— start —
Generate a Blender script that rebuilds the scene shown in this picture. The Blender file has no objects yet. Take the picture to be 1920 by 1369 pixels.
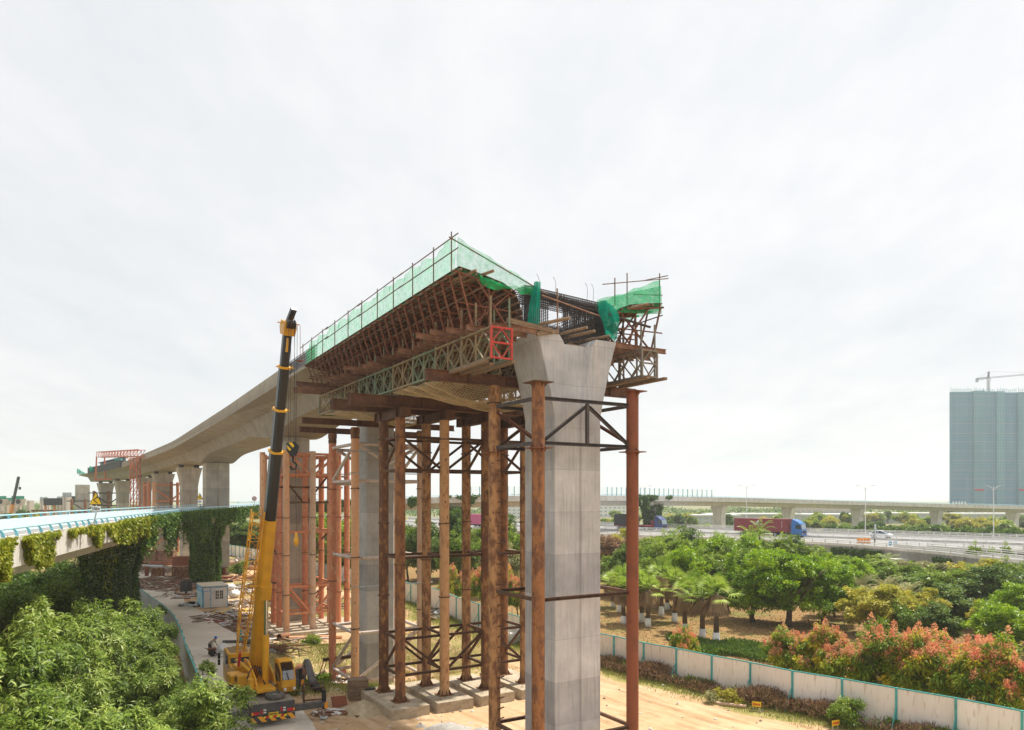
import bpy, math, random
import numpy as np
from mathutils import Vector, Matrix
R = math.radians
rnd = random.Random(7)
SC = bpy.context.scene
COL = SC.collection
HC = 13.2            # eye height above the site
FPX = 1380.0         # focal length in photo pixels
HOR = 935.0          # horizon row
def PX(x, y, Z):     # a point seen at photo pixel (x, y), Z metres deep
    return Vector(((x-960)/FPX*Z, Z, HC+(HOR-y)/FPX*Z))
def GR(x, y, z=0.0): # ground point under photo pixel
    Z = (HC-z)*FPX/(y-HOR)
    return Vector(((x-960)/FPX*Z, Z, z))
ANG = R(31)
UX = Vector((math.cos(ANG), math.sin(ANG), 0)); VX = Vector((-math.sin(ANG), math.cos(ANG), 0))
P1 = Vector((2.65, 38.3, 0))
def BF(u, v, z=0.0): # straight part of the new bridge: u across, v along, z up
    return P1 + UX*u + VX*v + Vector((0, 0, z))
ORD = ['first','second','third','fourth','fifth','sixth','seventh','eighth','ninth','tenth','eleventh','twelfth','thirteenth',
 'fourteenth','fifteenth','sixteenth','seventeenth','eighteenth','nineteenth','twentieth','twenty-first','twenty-second','twenty-third',
 'twenty-fourth','twenty-fifth','twenty-sixth','twenty-seventh','twenty-eighth','twenty-ninth','thirtieth','thirty-first','thirty-second','thirty-third','thirty-fourth','thirty-fifth']

# ---------------------------------------------------------------- materials
def new_mat(name):
    m = bpy.data.materials.new(name); m.use_nodes = True
    nt = m.node_tree
    for n in list(nt.nodes): nt.nodes.remove(n)
    out = nt.nodes.new('ShaderNodeOutputMaterial')
    return m, nt, out
def nd(nt, t, **kw):
    n = nt.nodes.new(t)
    for k, v in kw.items(): setattr(n, k, v)
    return n
def lk(nt, a, b): nt.links.new(a, b)
def ramp(nt, fac, stops):
    r = nd(nt, 'ShaderNodeValToRGB')
    e = r.color_ramp.elements
    while len(e) < len(stops): e.new(0.5)
    for el, (p, c) in zip(e, stops):
        el.position = p; el.color = (*c, 1) if len(c) == 3 else c
    lk(nt, fac, r.inputs[0]); return r.outputs[0]
def coords(nt, scale=(1,1,1), kind='Object'):
    t = nd(nt, 'ShaderNodeTexCoord'); m = nd(nt, 'ShaderNodeMapping'); m.inputs['Scale'].default_value = scale
    if kind == 'World':
        g = nd(nt, 'ShaderNodeNewGeometry'); lk(nt, g.outputs['Position'], m.inputs[0])
    else: lk(nt, t.outputs[kind], m.inputs[0])
    return m.outputs[0]
def noise(nt, vec, scale, detail=4, rough=.55):
    n = nd(nt, 'ShaderNodeTexNoise'); n.inputs['Scale'].default_value = scale; n.inputs['Detail'].default_value = detail
    n.inputs['Roughness'].default_value = rough; lk(nt, vec, n.inputs['Vector']); return n.outputs['Fac']
def mixc(nt, fac, a, b, mode='MIX'):
    m = nd(nt, 'ShaderNodeMix', data_type='RGBA', blend_type=mode)
    for k, v in ((0, fac), (6, a), (7, b)):
        s = m.inputs[k]
        if hasattr(v, 'is_linked') or hasattr(v, 'node'): lk(nt, v, s)
        elif k == 0: s.default_value = v
        else: s.default_value = (*v, 1) if len(v) == 3 else v
    return m.outputs[2]
def bumpn(nt, h, strength=.3, dist=.02):
    b = nd(nt, 'ShaderNodeBump'); b.inputs['Strength'].default_value = strength; b.inputs['Distance'].default_value = dist
    lk(nt, h, b.inputs['Height']); return b.outputs[0]
def bsdf(nt, out, col, rough=.7, metal=0, normal=None, spec=.4):
    b = nd(nt, 'ShaderNodeBsdfPrincipled')
    if hasattr(col, 'node'): lk(nt, col, b.inputs['Base Color'])
    else: b.inputs['Base Color'].default_value = (*col, 1)
    if hasattr(rough, 'node'): lk(nt, rough, b.inputs['Roughness'])
    else: b.inputs['Roughness'].default_value = rough
    b.inputs['Metallic'].default_value = metal
    b.inputs['Specular IOR Level'].default_value = spec
    if normal is not None: lk(nt, normal, b.inputs['Normal'])
    if out is not None: lk(nt, b.outputs[0], out.inputs[0])
    return b
def mottled(name, c1, c2, scale=3, rough=.7, sc=(1,1,1), metal=0, bump=.25, kind='Object', lo=.35, hi=.65, c3=None, dirt=0):
    m, nt, out = new_mat(name)
    v = coords(nt, sc, kind); n = noise(nt, v, scale, 6)
    col = ramp(nt, n, [(lo, c1), (hi, c2)])
    n2 = noise(nt, v, scale*7, 3)
    if c3: col = mixc(nt, ramp(nt, n2, [(.58, (0,0,0)), (.66, (1,1,1))]), col, c3)
    oi = nd(nt, 'ShaderNodeObjectInfo')
    col = mixc(nt, 1.0, col, ramp(nt, oi.outputs['Random'], [(0, (.86,.86,.86)), (1, (1.06,1.06,1.06))]), 'MULTIPLY')
    bsdf(nt, out, col, rough, metal, bumpn(nt, n2, bump))
    return m
def rust_pipe(name, paint, paint2, rust, dark, amt, blot=1.0):
    """painted or bare steel pipe: long vertical stains, patches of rust, dark scars"""
    m, nt, out = new_mat(name)
    v = coords(nt, (1,1,.5)); v1 = coords(nt, (1,1,1)); oi = nd(nt, 'ShaderNodeObjectInfo')
    add = nd(nt, 'ShaderNodeVectorMath', operation='ADD'); lk(nt, v, add.inputs[0])
    cmb = nd(nt, 'ShaderNodeVectorMath', operation='SCALE'); cmb.inputs[0].default_value = (31, 17, 53); lk(nt, oi.outputs['Random'], cmb.inputs['Scale'])
    lk(nt, cmb.outputs[0], add.inputs[1]); v = add.outputs[0]
    n1 = noise(nt, v, .75, 6, .62); n2 = noise(nt, v, 2.6, 8, .68); n3 = noise(nt, coords(nt, (1,1,.55)), 5.5, 4, .6)
    base = mixc(nt, n1, paint, paint2)
    f = ramp(nt, n2, [(max(0, amt-.09), (0,0,0)), (min(1, amt+.07), (1,1,1))])
    col = mixc(nt, f, rust, base)
    n4 = noise(nt, v, 1.15, 7, .72)
    col = mixc(nt, ramp(nt, n4, [(.56, (0,0,0)), (.74, (.55,.55,.55))]), col, dark)
    col = mixc(nt, ramp(nt, n3, [(.675-.055*blot, (0,0,0)), (.70-.03*blot, (1,1,1))]), col, dark)
    bsdf(nt, out, col, .68, 0, bumpn(nt, n2, .35, .01))
    return m
def plain(name, c, rough=.5, metal=0, spec=.4, var=.12, scale=4):
    d = tuple(x*(1-var) for x in c); e = tuple(min(1, x*(1+var)) for x in c)
    return mottled(name, d, e, scale, rough, metal=metal, bump=.05)
def concrete(name, c1, c2, lift=2.1, streak=.35, stain=None):
    m, nt, out = new_mat(name)
    t = nd(nt, 'ShaderNodeTexCoord'); sep = nd(nt, 'ShaderNodeSeparateXYZ'); lk(nt, t.outputs['Object'], sep.inputs[0])
    big = noise(nt, coords(nt, (.5,.5,.5)), 1.3, 6, .6)
    st = noise(nt, coords(nt, (3.2,3.2,.16)), 2.2, 5, .6)
    fine = noise(nt, coords(nt), 22, 4)
    col = ramp(nt, big, [(.32, c1), (.68, c2)])
    dk = tuple(x*.62 for x in c1)
    col = mixc(nt, ramp(nt, st, [(.50, (0,0,0)), (.78, (streak,)*3)]), col, dk)
    # pour lifts: every lift has its own tone and a thin joint
    mm = nd(nt, 'ShaderNodeMath', operation='DIVIDE'); mm.inputs[1].default_value = lift; lk(nt, sep.outputs['Z'], mm.inputs[0])
    fl = nd(nt, 'ShaderNodeMath', operation='FLOOR'); lk(nt, mm.outputs[0], fl.inputs[0])
    wn = nd(nt, 'ShaderNodeTexWhiteNoise', noise_dimensions='1D'); lk(nt, fl.outputs[0], wn.inputs['W'])
    col = mixc(nt, 1.0, col, ramp(nt, wn.outputs['Value'], [(0, (.76,.76,.775)), (1, (1.06,1.05,1.04))]), 'MULTIPLY')
    fr = nd(nt, 'ShaderNodeMath', operation='FRACT'); lk(nt, mm.outputs[0], fr.inputs[0])
    jn = ramp(nt, fr.outputs[0], [(0, (.75,.75,.75)), (.018, (0,0,0))])
    col = mixc(nt, jn, col, dk)
    if stain:
        n5 = noise(nt, coords(nt, (1.6,1.6,.2)), 1.1, 4)
        col = mixc(nt, ramp(nt, n5, [(.56, (0,0,0)), (.74, (.55,.55,.55))]), col, stain)
    bsdf(nt, out, col, .85, 0, bumpn(nt, fine, .15, .01), .25)
    return m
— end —
# [What the exercise asks]
Search the listing for the string "scene". Copy each line where it turns up.

# [Worked solution]
Generate a Blender script that rebuilds the scene shown in this picture. The Blender file has no objects yet. Take the picture to be 1920 by 1369 pixels.
SC = bpy.context.scene